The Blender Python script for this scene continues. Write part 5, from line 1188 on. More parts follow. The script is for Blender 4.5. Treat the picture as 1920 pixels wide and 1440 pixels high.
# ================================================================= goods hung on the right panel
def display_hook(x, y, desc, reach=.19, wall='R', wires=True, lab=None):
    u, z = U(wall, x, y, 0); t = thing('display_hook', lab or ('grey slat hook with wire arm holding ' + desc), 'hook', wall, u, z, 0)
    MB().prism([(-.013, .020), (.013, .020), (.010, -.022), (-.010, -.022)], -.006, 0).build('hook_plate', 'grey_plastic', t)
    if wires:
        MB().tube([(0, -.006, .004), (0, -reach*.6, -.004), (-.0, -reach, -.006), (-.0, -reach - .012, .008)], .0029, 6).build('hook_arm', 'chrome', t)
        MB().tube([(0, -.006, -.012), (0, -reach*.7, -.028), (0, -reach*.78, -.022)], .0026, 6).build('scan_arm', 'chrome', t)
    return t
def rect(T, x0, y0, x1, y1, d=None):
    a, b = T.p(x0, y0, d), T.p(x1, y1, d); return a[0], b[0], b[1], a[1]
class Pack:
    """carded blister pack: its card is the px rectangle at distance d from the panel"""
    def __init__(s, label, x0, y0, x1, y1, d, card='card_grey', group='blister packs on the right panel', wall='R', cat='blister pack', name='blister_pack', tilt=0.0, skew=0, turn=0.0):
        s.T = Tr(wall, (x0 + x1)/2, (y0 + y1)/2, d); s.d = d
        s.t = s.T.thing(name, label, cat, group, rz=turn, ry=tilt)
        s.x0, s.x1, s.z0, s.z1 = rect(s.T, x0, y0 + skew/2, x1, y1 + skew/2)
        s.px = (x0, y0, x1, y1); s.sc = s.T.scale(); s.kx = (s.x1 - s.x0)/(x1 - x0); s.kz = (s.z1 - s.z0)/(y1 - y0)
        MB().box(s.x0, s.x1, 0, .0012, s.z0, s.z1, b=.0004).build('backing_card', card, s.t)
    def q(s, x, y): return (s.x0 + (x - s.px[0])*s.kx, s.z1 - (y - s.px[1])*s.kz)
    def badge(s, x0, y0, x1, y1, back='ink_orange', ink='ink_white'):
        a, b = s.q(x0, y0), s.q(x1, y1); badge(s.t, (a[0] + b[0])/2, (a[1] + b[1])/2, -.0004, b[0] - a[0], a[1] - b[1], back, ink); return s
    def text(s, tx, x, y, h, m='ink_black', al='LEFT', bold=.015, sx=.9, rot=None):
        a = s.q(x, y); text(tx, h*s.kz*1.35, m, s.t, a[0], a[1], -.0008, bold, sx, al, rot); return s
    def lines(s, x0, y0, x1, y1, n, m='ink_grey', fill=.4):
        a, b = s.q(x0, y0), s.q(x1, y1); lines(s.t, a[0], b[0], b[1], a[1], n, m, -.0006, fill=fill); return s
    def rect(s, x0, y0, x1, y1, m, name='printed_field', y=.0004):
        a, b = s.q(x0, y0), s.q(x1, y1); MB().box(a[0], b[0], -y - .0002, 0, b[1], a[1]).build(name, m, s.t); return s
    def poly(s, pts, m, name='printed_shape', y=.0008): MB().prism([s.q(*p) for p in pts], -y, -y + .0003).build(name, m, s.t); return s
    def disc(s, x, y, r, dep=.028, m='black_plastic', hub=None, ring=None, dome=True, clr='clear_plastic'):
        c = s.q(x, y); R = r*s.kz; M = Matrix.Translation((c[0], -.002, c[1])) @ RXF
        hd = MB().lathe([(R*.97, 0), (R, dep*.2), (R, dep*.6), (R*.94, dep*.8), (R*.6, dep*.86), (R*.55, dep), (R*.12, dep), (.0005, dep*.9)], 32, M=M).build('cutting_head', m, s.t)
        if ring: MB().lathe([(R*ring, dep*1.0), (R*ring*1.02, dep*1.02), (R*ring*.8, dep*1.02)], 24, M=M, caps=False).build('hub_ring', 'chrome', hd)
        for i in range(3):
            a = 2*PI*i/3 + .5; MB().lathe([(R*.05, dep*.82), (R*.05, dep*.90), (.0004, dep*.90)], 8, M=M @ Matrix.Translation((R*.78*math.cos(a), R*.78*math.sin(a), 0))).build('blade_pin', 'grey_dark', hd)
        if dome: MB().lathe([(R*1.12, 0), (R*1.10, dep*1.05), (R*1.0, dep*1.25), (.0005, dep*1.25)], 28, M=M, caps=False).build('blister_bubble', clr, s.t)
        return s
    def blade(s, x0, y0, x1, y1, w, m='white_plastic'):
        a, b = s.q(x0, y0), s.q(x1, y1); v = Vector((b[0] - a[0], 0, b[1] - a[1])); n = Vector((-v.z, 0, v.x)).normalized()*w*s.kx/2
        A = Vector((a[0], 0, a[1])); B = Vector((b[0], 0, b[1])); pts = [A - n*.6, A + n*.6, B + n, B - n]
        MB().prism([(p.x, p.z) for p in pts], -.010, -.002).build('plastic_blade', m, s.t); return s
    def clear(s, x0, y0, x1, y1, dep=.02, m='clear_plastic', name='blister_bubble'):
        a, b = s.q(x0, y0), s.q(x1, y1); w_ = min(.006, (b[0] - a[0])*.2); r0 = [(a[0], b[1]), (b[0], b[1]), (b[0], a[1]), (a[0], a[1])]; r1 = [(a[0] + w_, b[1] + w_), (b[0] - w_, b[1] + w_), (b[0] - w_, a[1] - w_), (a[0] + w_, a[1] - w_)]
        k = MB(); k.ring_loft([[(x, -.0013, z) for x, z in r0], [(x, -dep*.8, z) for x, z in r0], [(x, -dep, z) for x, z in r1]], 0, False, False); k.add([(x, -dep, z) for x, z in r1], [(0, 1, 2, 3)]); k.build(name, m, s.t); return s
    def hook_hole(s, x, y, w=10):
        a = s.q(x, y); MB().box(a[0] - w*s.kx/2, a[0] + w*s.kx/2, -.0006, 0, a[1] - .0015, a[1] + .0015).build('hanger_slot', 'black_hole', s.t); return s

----

• To do:
Reproduce the listing in full. Keep it exactly as written.

• Task output:
The Blender Python script for this scene continues. Write part 5, from line 1188 on. More parts follow. The script is for Blender 4.5. Treat the picture as 1920 pixels wide and 1440 pixels high.
# ================================================================= goods hung on the right panel
def display_hook(x, y, desc, reach=.19, wall='R', wires=True, lab=None):
    u, z = U(wall, x, y, 0); t = thing('display_hook', lab or ('grey slat hook with wire arm holding ' + desc), 'hook', wall, u, z, 0)
    MB().prism([(-.013, .020), (.013, .020), (.010, -.022), (-.010, -.022)], -.006, 0).build('hook_plate', 'grey_plastic', t)
    if wires:
        MB().tube([(0, -.006, .004), (0, -reach*.6, -.004), (-.0, -reach, -.006), (-.0, -reach - .012, .008)], .0029, 6).build('hook_arm', 'chrome', t)
        MB().tube([(0, -.006, -.012), (0, -reach*.7, -.028), (0, -reach*.78, -.022)], .0026, 6).build('scan_arm', 'chrome', t)
    return t
def rect(T, x0, y0, x1, y1, d=None):
    a, b = T.p(x0, y0, d), T.p(x1, y1, d); return a[0], b[0], b[1], a[1]
class Pack:
    """carded blister pack: its card is the px rectangle at distance d from the panel"""
    def __init__(s, label, x0, y0, x1, y1, d, card='card_grey', group='blister packs on the right panel', wall='R', cat='blister pack', name='blister_pack', tilt=0.0, skew=0, turn=0.0):
        s.T = Tr(wall, (x0 + x1)/2, (y0 + y1)/2, d); s.d = d
        s.t = s.T.thing(name, label, cat, group, rz=turn, ry=tilt)
        s.x0, s.x1, s.z0, s.z1 = rect(s.T, x0, y0 + skew/2, x1, y1 + skew/2)
        s.px = (x0, y0, x1, y1); s.sc = s.T.scale(); s.kx = (s.x1 - s.x0)/(x1 - x0); s.kz = (s.z1 - s.z0)/(y1 - y0)
        MB().box(s.x0, s.x1, 0, .0012, s.z0, s.z1, b=.0004).build('backing_card', card, s.t)
    def q(s, x, y): return (s.x0 + (x - s.px[0])*s.kx, s.z1 - (y - s.px[1])*s.kz)
    def badge(s, x0, y0, x1, y1, back='ink_orange', ink='ink_white'):
        a, b = s.q(x0, y0), s.q(x1, y1); badge(s.t, (a[0] + b[0])/2, (a[1] + b[1])/2, -.0004, b[0] - a[0], a[1] - b[1], back, ink); return s
    def text(s, tx, x, y, h, m='ink_black', al='LEFT', bold=.015, sx=.9, rot=None):
        a = s.q(x, y); text(tx, h*s.kz*1.35, m, s.t, a[0], a[1], -.0008, bold, sx, al, rot); return s
    def lines(s, x0, y0, x1, y1, n, m='ink_grey', fill=.4):
        a, b = s.q(x0, y0), s.q(x1, y1); lines(s.t, a[0], b[0], b[1], a[1], n, m, -.0006, fill=fill); return s
    def rect(s, x0, y0, x1, y1, m, name='printed_field', y=.0004):
        a, b = s.q(x0, y0), s.q(x1, y1); MB().box(a[0], b[0], -y - .0002, 0, b[1], a[1]).build(name, m, s.t); return s
    def poly(s, pts, m, name='printed_shape', y=.0008): MB().prism([s.q(*p) for p in pts], -y, -y + .0003).build(name, m, s.t); return s
    def disc(s, x, y, r, dep=.028, m='black_plastic', hub=None, ring=None, dome=True, clr='clear_plastic'):
        c = s.q(x, y); R = r*s.kz; M = Matrix.Translation((c[0], -.002, c[1])) @ RXF
        hd = MB().lathe([(R*.97, 0), (R, dep*.2), (R, dep*.6), (R*.94, dep*.8), (R*.6, dep*.86), (R*.55, dep), (R*.12, dep), (.0005, dep*.9)], 32, M=M).build('cutting_head', m, s.t)
        if ring: MB().lathe([(R*ring, dep*1.0), (R*ring*1.02, dep*1.02), (R*ring*.8, dep*1.02)], 24, M=M, caps=False).build('hub_ring', 'chrome', hd)
        for i in range(3):
            a = 2*PI*i/3 + .5; MB().lathe([(R*.05, dep*.82), (R*.05, dep*.90), (.0004, dep*.90)], 8, M=M @ Matrix.Translation((R*.78*math.cos(a), R*.78*math.sin(a), 0))).build('blade_pin', 'grey_dark', hd)
        if dome: MB().lathe([(R*1.12, 0), (R*1.10, dep*1.05), (R*1.0, dep*1.25), (.0005, dep*1.25)], 28, M=M, caps=False).build('blister_bubble', clr, s.t)
        return s
    def blade(s, x0, y0, x1, y1, w, m='white_plastic'):
        a, b = s.q(x0, y0), s.q(x1, y1); v = Vector((b[0] - a[0], 0, b[1] - a[1])); n = Vector((-v.z, 0, v.x)).normalized()*w*s.kx/2
        A = Vector((a[0], 0, a[1])); B = Vector((b[0], 0, b[1])); pts = [A - n*.6, A + n*.6, B + n, B - n]
        MB().prism([(p.x, p.z) for p in pts], -.010, -.002).build('plastic_blade', m, s.t); return s
    def clear(s, x0, y0, x1, y1, dep=.02, m='clear_plastic', name='blister_bubble'):
        a, b = s.q(x0, y0), s.q(x1, y1); w_ = min(.006, (b[0] - a[0])*.2); r0 = [(a[0], b[1]), (b[0], b[1]), (b[0], a[1]), (a[0], a[1])]; r1 = [(a[0] + w_, b[1] + w_), (b[0] - w_, b[1] + w_), (b[0] - w_, a[1] - w_), (a[0] + w_, a[1] - w_)]
        k = MB(); k.ring_loft([[(x, -.0013, z) for x, z in r0], [(x, -dep*.8, z) for x, z in r0], [(x, -dep, z) for x, z in r1]], 0, False, False); k.add([(x, -dep, z) for x, z in r1], [(0, 1, 2, 3)]); k.build(name, m, s.t); return s
    def hook_hole(s, x, y, w=10):
        a = s.q(x, y); MB().box(a[0] - w*s.kx/2, a[0] + w*s.kx/2, -.0006, 0, a[1] - .0015, a[1] + .0015).build('hanger_slot', 'black_hole', s.t); return s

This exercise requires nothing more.